Vefa grupları devrede
Bu karardan sonra Rize’ye ulaşan anayollar da denetim altına alınmış, bölgeyi tanıyan üreticilerin yan yolları kullanabileceği düşünülerek, o yollar da molozlarla kapatılmıştı. CNN Türk’e konuşan AKP’nin Rize’de önde gelen isimlerinden ve Rize Ticaret Borsası (RTB) Başkanı Mehmet Erdoğan, öğrencilerin yanı sıra Vefa gruplarının yardımı ile çayların toplanacağını söylüyordu.
Bu durumda tonlarca çayın toplanamayacağını söyleyen Karafazlı, şunları ekliyor: “Çay toplama işi herkesin yapabileceği bir şey değil. Böyle giderse tonlarca çay toplanmayacak. Toplanmasa bile birinci sürgünün kesilmesi gerekir ki ikinci ürün toplanabilsin. Birinci sürgün toplanmasa bu mevsim ürün alınmamış olur.”

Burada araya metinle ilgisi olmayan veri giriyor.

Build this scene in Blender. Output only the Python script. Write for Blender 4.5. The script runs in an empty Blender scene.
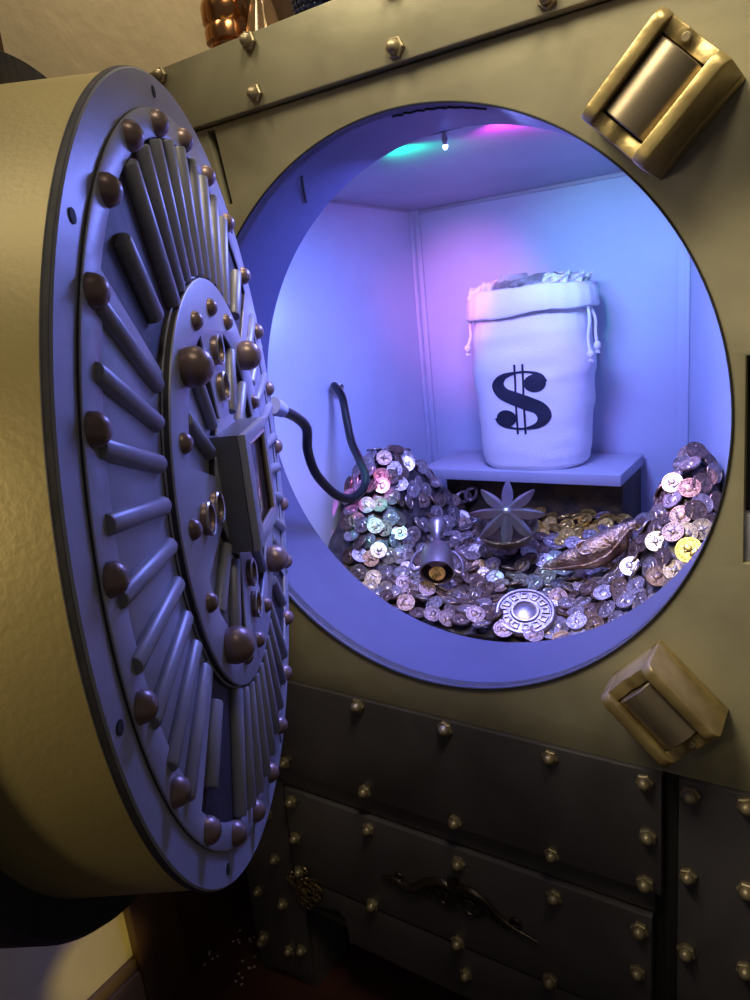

Vefa grubu ve koronavirüsü nedeniyle Rize’de kalmış öğrencilerle çayı toplama fikrini ortaya atan Mehmet Erdoğan, Rize’nin büyük çay üreticilerinden ve bir çay fabrikasının sahibi.
Karafazlı, bu plana dair şunları anlatıyor: “Eğer küçük üreticinin çayı toplanmasa, dediği gibi, Vefa grupları ile çayını toplatan Erdoğan diğer üreticilere göre daha avantajlı olacak.”
Çay toplama işindeki bu karmaşa da, Rize’de AKP’ye puan kaybettiren bir gelişme. Karafazlı, “Herkes çok tepkili, kente sokulmayan insanların ürünleri bahçede dalında kalacak. Şehirde ve köylerde olan üreticilerin kendi imkânları ile ürün toplamaları da çok zor gözüküyor. ÇAYKUR’un uyguladığı kota ve kontenjan nedeniyle üretici çayını devlete satamamaktadır. Üretici bu durumda topladığı çayı bölgedeki özel çay firmalarına satmak zorunda kalıyor. Firmalar da bu durumu bir fırsata dönüştürerek üreticiden devletin belirlediği fiyatın altında çay alarak, üreticiyi bir kez daha mağdur ediyor. Sonuç olarak 210 bin çay üreticisi kaybediyor, AKP ye yakın özel firmalar kazanıyor.”